Overall, our results demonstrate that there is consistency across the ratings given by Vivino users. We also show that wine ratings are not random, rather, the ratings assigned to wines by users based on informed and considered decisions. Therefore, we believe that the analysis of factors that influence wine ratings and the development of models for predicting wine reviews can help the understanding of how specialist social media platforms influence and shape our eating and drinking habits, and how we can minimize the subjectivity of online food and drinking ratings.

Nonetheless, ours was just a first step, showcasing how data science can unlock interesting insights from large social network datasets; this time in the context of wine. In the future, we hope to encourage further studies providing a finer grain understanding of wine characteristics, as well as how their geographical and historical evolution relate to consumption, rating, and price.


[a] Argentina, Australia, Brazil, Canada, China, France, Germany, Italy, Portugal, Romania, Russia, South Africa, Spain, United Kingdom, and United States.

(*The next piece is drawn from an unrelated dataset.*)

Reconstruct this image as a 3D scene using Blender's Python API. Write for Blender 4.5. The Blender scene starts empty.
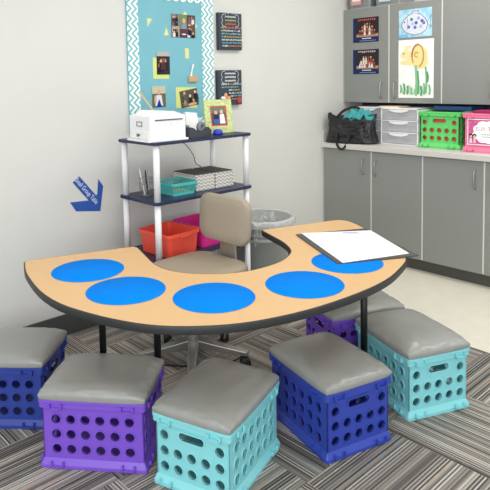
import bpy, bmesh, math, random
from mathutils import Vector, Matrix, noise
random.seed(7)
PI = math.pi
SC = bpy.context.scene
COL = SC.collection

# ------------------------------------------------------------------ camera, world, light, exposure
cam_data = bpy.data.cameras.new('camera')
cam = bpy.data.objects.new('camera', cam_data); COL.objects.link(cam)
CAM_H, YAW, PITCH, ROLL = 1.5, 0.733265, 0.0793575, -0.0204975
fw = Vector((math.sin(YAW)*math.cos(PITCH), math.cos(YAW)*math.cos(PITCH), -math.sin(PITCH)))
rt = Vector((math.cos(YAW), -math.sin(YAW), 0)); up = rt.cross(fw)
r2 = math.cos(ROLL)*rt + math.sin(ROLL)*up; u2 = -math.sin(ROLL)*rt + math.cos(ROLL)*up
cam.matrix_world = Matrix(((r2.x, u2.x, -fw.x, 0), (r2.y, u2.y, -fw.y, 0), (r2.z, u2.z, -fw.z, CAM_H), (0, 0, 0, 1)))
cam_data.sensor_width = 36; cam_data.lens = 593.256/490*36
cam_data.shift_x = 0.05365; cam_data.shift_y = -0.24408
cam_data.clip_start = .05
SC.camera = cam

world = bpy.data.worlds.new('world'); SC.world = world; world.use_nodes = True
bg = world.node_tree.nodes['Background']
bg.inputs[0].default_value = (.93, .97, 1, 1); bg.inputs[1].default_value = .78
SC.view_settings.view_transform = 'Standard'; SC.view_settings.look = 'None'
SC.view_settings.gamma = 1; SC.view_settings.use_curve_mapping = False
SC.view_settings.exposure = 0.17

def area(name, loc, sx, sy, power, rot=(0, 0, 0), col=(1, 1, 1)):
    l = bpy.data.lights.new(name, 'AREA'); l.shape = 'RECTANGLE'; l.size = sx; l.size_y = sy
    l.energy = power; l.color = col
    o = bpy.data.objects.new(name, l); COL.objects.link(o); o.location = loc; o.rotation_euler = rot
    return o
LIGHT = 8.2
FILL = 82
for lx, ly, lw in ((.2, .2, .7), (1.9, .2, .7), (3.5, .3, 1.6), (.2, 1.9, .8), (1.9, 1.9, 1.2), (3.5, 1.9, 1.9), (-1.2, 1.0, 1.0)):
    area('ceiling_lamp', (lx, ly, 2.70), 1.2, .6, LIGHT*lw, col=(1, .985, .95))

# cool frontal fill light added behind the viewer; no window is known there
area('front_fill', (-1.6, -1.1, 1.75), 3.4, 1.7, FILL, (math.radians(84), 0, math.radians(-48)), (.93, .97, 1))

# ------------------------------------------------------------------ materials
def lin(h):
    h = h.lstrip('#'); c = [int(h[i:i+2], 16)/255 for i in (0, 2, 4)]
    return tuple((x/12.92 if x <= .04045 else ((x+.055)/1.055)**2.4) for x in c) + (1,)
MATS = {}
def mat(name, hexcol, rough=.6, metal=0., var=0., scale=30., bump=0., bscale=200., spec=.5, stretch=None, trans=0.):
    if name in MATS: return MATS[name]
    m = bpy.data.materials.new(name); m.use_nodes = True; nt = m.node_tree; N = nt.nodes; L = nt.links
    b = N['Principled BSDF']; c = lin(hexcol)
    b.inputs['Base Color'].default_value = c; b.inputs['Roughness'].default_value = rough
    b.inputs['Metallic'].default_value = metal; b.inputs['Specular IOR Level'].default_value = spec
    if trans: b.inputs['Transmission Weight'].default_value = trans
    tc = N.new('ShaderNodeTexCoord')
    if var:
        mp = N.new('ShaderNodeMapping'); L.new(tc.outputs['Object'], mp.inputs[0])
        if stretch: mp.inputs['Scale'].default_value = stretch
        n = N.new('ShaderNodeTexNoise'); n.inputs['Scale'].default_value = scale; n.inputs['Detail'].default_value = 4
        L.new(mp.outputs[0], n.inputs['Vector'])
        r = N.new('ShaderNodeMapRange'); r.inputs[3].default_value = 1-var; r.inputs[4].default_value = 1+var
        r.inputs[1].default_value = .25; r.inputs[2].default_value = .75
        L.new(n.outputs['Fac'], r.inputs[0])
        mx = N.new('ShaderNodeVectorMath'); mx.operation = 'SCALE'; mx.inputs[0].default_value = c[:3]
        L.new(r.outputs[0], mx.inputs['Scale']); L.new(mx.outputs[0], b.inputs['Base Color'])
    if bump:
        n2 = N.new('ShaderNodeTexNoise'); n2.inputs['Scale'].default_value = bscale; n2.inputs['Detail'].default_value = 3
        L.new(tc.outputs['Object'], n2.inputs['Vector'])
        bp = N.new('ShaderNodeBump'); bp.inputs['Strength'].default_value = bump; bp.inputs['Distance'].default_value = .002
        L.new(n2.outputs['Fac'], bp.inputs['Height']); L.new(bp.outputs[0], b.inputs['Normal'])
    MATS[name] = m
    return m
def ink(h): return mat('ink_'+h.lstrip('#'), h, .75, spec=.2)

def chevron(name, c1, c2, period, pitch, amp, uaxis='xy', vaxis='z', duty=.5):
    m = bpy.data.materials.new(name); m.use_nodes = True; nt = m.node_tree; N = nt.nodes; L = nt.links
    b = N['Principled BSDF']; b.inputs['Roughness'].default_value = .8
    tc = N.new('ShaderNodeTexCoord'); s = N.new('ShaderNodeSeparateXYZ'); L.new(tc.outputs['Object'], s.inputs[0])
    ax = {'x': s.outputs[0], 'y': s.outputs[1], 'z': s.outputs[2]}
    def M(op, a, bb=None):
        n = N.new('ShaderNodeMath'); n.operation = op
        for i, v in enumerate((a, bb)):
            if v is None: continue
            if isinstance(v, (int, float)): n.inputs[i].default_value = v
            else: L.new(v, n.inputs[i])
        return n.outputs[0]
    u = ax[uaxis[0]]
    if len(uaxis) == 2: u = M('ADD', ax[uaxis[0]], ax[uaxis[1]])
    zz = M('MULTIPLY', M('PINGPONG', u, period/2), 2*amp/period)
    t = M('FRACT', M('DIVIDE', M('ADD', M('ADD', ax[vaxis], zz), 10.0), pitch))
    f = M('GREATER_THAN', t, duty)
    mx = N.new('ShaderNodeMix'); mx.data_type = 'RGBA'
    L.new(f, mx.inputs[0]); mx.inputs[6].default_value = lin(c1); mx.inputs[7].default_value = lin(c2)
    L.new(mx.outputs[2], b.inputs['Base Color'])
    return m

# ------------------------------------------------------------------ mesh helpers
class MB:
    """collects shapes into one bmesh; mi = material slot"""
    def __init__(s): s.bm = bmesh.new()
    def _tag(s, before, mi, smooth=False):
        for f in s.bm.faces:
            if f.index == -1 or f not in before: pass
    def add(s, verts, faces, mi=0, smooth=False, M=None):
        vs = [s.bm.verts.new((M @ Vector(v)) if M else v) for v in verts]
        for f in faces:
            try:
                fc = s.bm.faces.new([vs[i] for i in f]); fc.material_index = mi; fc.smooth = smooth
            except ValueError: pass
        return s
    def box(s, x0, x1, y0, y1, z0, z1, mi=0, M=None):
        v = [(x, y, z) for z in (z0, z1) for y in (y0, y1) for x in (x0, x1)]
        return s.add(v, [(0, 2, 3, 1), (4, 5, 7, 6), (0, 1, 5, 4), (2, 6, 7, 3), (0, 4, 6, 2), (1, 3, 7, 5)], mi, False, M)
    def prism(s, pts, z0, z1, mi=0, M=None, smooth=False):
        n = len(pts)
        v = [(p[0], p[1], z0) for p in pts] + [(p[0], p[1], z1) for p in pts]
        f = [tuple(range(n))[::-1], tuple(range(n, 2*n))]
        s.add(v, f, mi, False, M)
        return s.add(v, [(i, (i+1) % n, n+(i+1) % n, n+i) for i in range(n)], mi, smooth, M)
    def lathe(s, prof, seg=24, mi=0, M=None, smooth=True, cap0=False, cap1=False):
        v = []; f = []
        for r, z in prof:
            for k in range(seg):
                a = 2*PI*k/seg; v.append((r*math.cos(a), r*math.sin(a), z))
        for j in range(len(prof)-1):
            for k in range(seg):
                k2 = (k+1) % seg
                f.append((j*seg+k, j*seg+k2, (j+1)*seg+k2, (j+1)*seg+k))
        if cap0: f.append(tuple(range(seg))[::-1])
        if cap1: f.append(tuple((len(prof)-1)*seg+k for k in range(seg)))
        return s.add(v, f, mi, smooth, M)
    def cyl(s, x, y, z0, z1, r, seg=20, mi=0, r1=None):
        return s.lathe([(r, z0), (r if r1 is None else r1, z1)], seg, mi, Matrix.Translation((x, y, 0)), True, True, True)
    def tube(s, pts, r, seg=8, mi=0, closed=False):
        pts = [Vector(p) for p in pts]; n = len(pts); v = []; f = []
        prev = None
        for i, p in enumerate(pts):
            if closed: d = pts[(i+1) % n]-pts[i-1]
            else: d = pts[min(i+1, n-1)]-pts[max(i-1, 0)]
            d.normalize()
            if prev is None:
                a = Vector((0, 0, 1)) if abs(d.z) < .9 else Vector((1, 0, 0))
                prev = d.cross(a).normalized()
            e1 = (prev - d*prev.dot(d)).normalized(); e2 = d.cross(e1); prev = e1
            rr = r[i] if isinstance(r, (list, tuple)) else r
            for k in range(seg):
                a = 2*PI*k/seg; v.append(p+rr*(math.cos(a)*e1+math.sin(a)*e2))
        m = n if closed else n-1
        for i in range(m):
            j = (i+1) % n
            for k in range(seg):
                k2 = (k+1) % seg; f.append((i*seg+k, i*seg+k2, j*seg+k2, j*seg+k))
        s.add(v, f, mi, True)
        if not closed:
            s.add(v[:seg], [tuple(range(seg))[::-1]], mi); s.add(v[-seg:], [tuple(range(seg))], mi)
        return s
    def rect_sweep(s, L, W, prof, r=.012, seg=3, mi=0):
        """sweep a closed profile [(inset, z)...] round a rounded rectangle L x W"""
        rings = []
        for ins, z in prof:
            a, b = L/2-ins, W/2-ins; rr = max(r-ins, .002); ring = []
            for cx, cy, a0 in ((a-rr, b-rr, 0), (-a+rr, b-rr, 90), (-a+rr, -b+rr, 180), (a-rr, -b+rr, 270)):
                for k in range(seg+1):
                    t = math.radians(a0+90*k/seg); ring.append((cx+rr*math.cos(t), cy+rr*math.sin(t), z))
            rings.append(ring)
        n = len(rings[0]); v = [p for q in rings for p in q]; f = []
        for j in range(len(prof)):
            j2 = (j+1) % len(prof)
            for k in range(n):
                k2 = (k+1) % n; f.append((j*n+k, j*n+k2, j2*n+k2, j2*n+k))
        return s.add(v, f, mi)
    def mesh(s, me, M, mi=0):
        v = [x.co[:] for x in me.vertices]; f = [tuple(p.vertices) for p in me.polygons]
        return s.add(v, f, mi, False, M)
    def build(s, name, mats, parent=None, bevel=0., loc=None, smooth_angle=None):
        bmesh.ops.recalc_face_normals(s.bm, faces=s.bm.faces)
        me = bpy.data.meshes.new(name); s.bm.to_mesh(me); s.bm.free()
        for m in (mats if isinstance(mats, (list, tuple)) else [mats]): me.materials.append(m)
        o = bpy.data.objects.new(name, me); COL.objects.link(o)
        if parent: o.parent = parent
        if loc: o.location = loc
        if bevel:
            md = o.modifiers.new('bevel', 'BEVEL'); md.width = bevel; md.segments = 2; md.limit_method = 'ANGLE'
            md.angle_limit = math.radians(40)
        return o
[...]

2 thoughts on “Measuring and Modeling the Vivino Wine Social Network”

  1. Is the Vivino dataset that you created available on Github or anywhere else? Sounds like interesting data to practice on!

  2. Hi Emiliano, thanks for this lovely article.

    Would you have the csv for the extracted dataset from vivino?
    I’m studying data science with python and I’d like to practice with vivino data.